Monsignor tells of dealing with ‘sick individuals’

PHILADELPHIA - A Roman Catholic church official conceded that a 1994 list he compiled of 35 priests suspected of sexually abusing children in the Philadelphia archdiocese included some “pretty sick individuals.’’

Monsignor William Lynn took the stand in his own defense Wednesday in a groundbreaking child-endangerment and conspiracy case. Prosecutors blame Lynn for helping keep those priests and many more in ministry, where they had access to countless children.

Lynn, 61, is the first Roman Catholic church official in the United States charged with a crime for his handling of complaints that priests were molesting children. Prosecutors spent 10 years investigating the Philadelphia Archdiocese before bringing charges against Lynn, the point person for priest assignments as secretary for clergy from 1992 to 2004. No other church official in Philadelphia was charged.


Lynn testified that the head of the archdiocese forbade staff from telling accusers their alleged abuser had other victims. And he said the late Cardinal Anthony Bevilacqua would not let parishes announce the real reason an accused priest was being removed. Parishioners were often told their priest had health problems when he left for sex-offender treatment, according to testimony over the past nine weeks.

“The cardinal wouldn’t allow us to announce in those days why someone was leaving,’’ Lynn said. “But mental health was health.’’

That prompted Assistant District Attorney Patrick Blessington to ask, somewhat rhetorically, if Lynn remembered the Catholic teaching on sins of omission.

Bevilacqua died Jan. 31, two months before his longtime secretary for clergy went on trial.

Lynn’s stoic demeanor softened when he took the stand for direct questioning, but he endured a blistering cross-examination that is expected to continue Thursday.

Blessington asked if the church should not have sought out other victims of suspected abusers, to corroborate claims or offer help.

“In hindsight, that’s the better way to go,’’ Lynn said.


He testified that he learned only this year that Bevilacqua had ordered his list of problem priests shredded, through a memo and surviving copy of the list that surfaced at the archdiocese days after Bevilacqua died. Lynn said he had looked for the list, without success, to give the grand jury in 2004.

“You’d agree there’s some pretty sick individuals on that list?’’ Blessington asked.

Lynn agreed, without any hesitation.

Defense lawyers paint Lynn as a cog in the wheel of a vast bureaucracy and a scapegoat for the priest sexual-abuse crisis.

But prosecutors call him a key figure in policy decisions and the man who knew better than perhaps anyone the harrowing accounts of child sexual abuse buried in the church vaults.

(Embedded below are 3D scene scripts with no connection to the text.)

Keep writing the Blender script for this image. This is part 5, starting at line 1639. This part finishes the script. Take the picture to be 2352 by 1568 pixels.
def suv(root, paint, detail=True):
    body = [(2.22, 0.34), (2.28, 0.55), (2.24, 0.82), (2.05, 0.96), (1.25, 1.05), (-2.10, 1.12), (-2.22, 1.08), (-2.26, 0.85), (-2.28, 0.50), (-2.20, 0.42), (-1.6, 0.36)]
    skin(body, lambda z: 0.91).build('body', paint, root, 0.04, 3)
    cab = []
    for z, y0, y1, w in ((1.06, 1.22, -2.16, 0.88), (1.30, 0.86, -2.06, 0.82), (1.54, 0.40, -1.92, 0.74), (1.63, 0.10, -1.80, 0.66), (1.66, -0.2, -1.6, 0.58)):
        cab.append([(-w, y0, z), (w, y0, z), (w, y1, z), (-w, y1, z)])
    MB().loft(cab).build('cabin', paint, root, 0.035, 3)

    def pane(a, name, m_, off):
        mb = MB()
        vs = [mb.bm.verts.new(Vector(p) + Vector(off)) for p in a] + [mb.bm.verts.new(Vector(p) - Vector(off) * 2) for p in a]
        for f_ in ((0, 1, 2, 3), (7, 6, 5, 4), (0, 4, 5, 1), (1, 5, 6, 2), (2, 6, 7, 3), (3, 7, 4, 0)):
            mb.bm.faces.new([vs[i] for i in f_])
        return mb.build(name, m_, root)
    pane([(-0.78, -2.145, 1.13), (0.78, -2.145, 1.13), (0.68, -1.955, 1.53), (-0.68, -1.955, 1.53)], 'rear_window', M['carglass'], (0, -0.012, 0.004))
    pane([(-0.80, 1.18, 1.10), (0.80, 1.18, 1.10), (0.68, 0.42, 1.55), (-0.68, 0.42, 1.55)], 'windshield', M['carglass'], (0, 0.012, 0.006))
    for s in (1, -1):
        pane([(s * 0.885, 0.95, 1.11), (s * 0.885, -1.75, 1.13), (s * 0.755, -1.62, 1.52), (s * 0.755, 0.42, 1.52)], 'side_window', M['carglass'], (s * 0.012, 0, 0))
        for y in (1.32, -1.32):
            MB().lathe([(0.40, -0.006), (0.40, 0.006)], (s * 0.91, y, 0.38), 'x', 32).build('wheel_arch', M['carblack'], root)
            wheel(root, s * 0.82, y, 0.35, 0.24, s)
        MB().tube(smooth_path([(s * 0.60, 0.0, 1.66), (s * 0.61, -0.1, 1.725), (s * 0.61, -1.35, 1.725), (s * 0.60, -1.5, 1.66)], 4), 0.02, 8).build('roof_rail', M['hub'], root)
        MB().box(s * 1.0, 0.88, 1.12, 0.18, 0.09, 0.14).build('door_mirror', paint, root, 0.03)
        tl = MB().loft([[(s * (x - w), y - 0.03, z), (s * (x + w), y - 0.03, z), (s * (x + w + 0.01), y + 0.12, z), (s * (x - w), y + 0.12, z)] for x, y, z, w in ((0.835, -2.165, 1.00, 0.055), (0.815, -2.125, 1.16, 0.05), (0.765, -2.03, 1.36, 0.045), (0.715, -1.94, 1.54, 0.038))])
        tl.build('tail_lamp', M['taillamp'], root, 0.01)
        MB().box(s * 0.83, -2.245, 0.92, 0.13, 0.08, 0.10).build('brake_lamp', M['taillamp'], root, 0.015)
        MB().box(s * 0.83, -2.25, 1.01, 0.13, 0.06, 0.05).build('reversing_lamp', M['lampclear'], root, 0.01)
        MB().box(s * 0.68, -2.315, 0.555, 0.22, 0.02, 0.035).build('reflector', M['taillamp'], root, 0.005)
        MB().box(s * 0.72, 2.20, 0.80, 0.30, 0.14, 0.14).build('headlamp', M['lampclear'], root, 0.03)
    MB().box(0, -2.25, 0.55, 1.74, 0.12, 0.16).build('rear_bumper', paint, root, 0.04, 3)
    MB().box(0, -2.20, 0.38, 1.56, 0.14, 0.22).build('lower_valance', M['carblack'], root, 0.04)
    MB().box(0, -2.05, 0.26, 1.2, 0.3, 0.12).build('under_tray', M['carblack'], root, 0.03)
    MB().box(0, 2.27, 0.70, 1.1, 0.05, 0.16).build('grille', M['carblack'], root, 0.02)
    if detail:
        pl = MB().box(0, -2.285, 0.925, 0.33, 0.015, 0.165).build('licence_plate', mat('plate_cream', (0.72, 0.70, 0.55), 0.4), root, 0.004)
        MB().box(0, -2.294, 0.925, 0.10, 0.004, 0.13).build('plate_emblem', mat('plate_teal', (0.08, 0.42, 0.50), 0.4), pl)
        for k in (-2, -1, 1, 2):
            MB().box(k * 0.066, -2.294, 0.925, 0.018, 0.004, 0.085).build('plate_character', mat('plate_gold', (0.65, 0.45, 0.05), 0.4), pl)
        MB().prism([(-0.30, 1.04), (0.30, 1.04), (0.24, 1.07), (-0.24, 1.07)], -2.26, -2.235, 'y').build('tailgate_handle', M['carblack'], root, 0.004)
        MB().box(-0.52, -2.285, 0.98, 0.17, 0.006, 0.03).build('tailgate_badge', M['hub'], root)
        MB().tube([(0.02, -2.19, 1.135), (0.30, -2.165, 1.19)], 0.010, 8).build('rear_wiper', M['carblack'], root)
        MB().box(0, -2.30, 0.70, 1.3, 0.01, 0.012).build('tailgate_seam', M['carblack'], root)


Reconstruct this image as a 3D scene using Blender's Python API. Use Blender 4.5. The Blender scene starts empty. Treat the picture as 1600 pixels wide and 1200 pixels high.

Lynn’s decision to take the stand Wednesday is risky, giving prosecutors a chance to interrogate him on cross-examination about his handling of 20 files on accused priests. Friends and relatives, several of them priests, filled several rows of seats behind the defense table.

Lynn faces up to 21 years in prison if convicted. He is on leave from the archdiocese, which is paying for his defense.

Lynn repeatedly told jurors he was simply following orders in a job he never sought.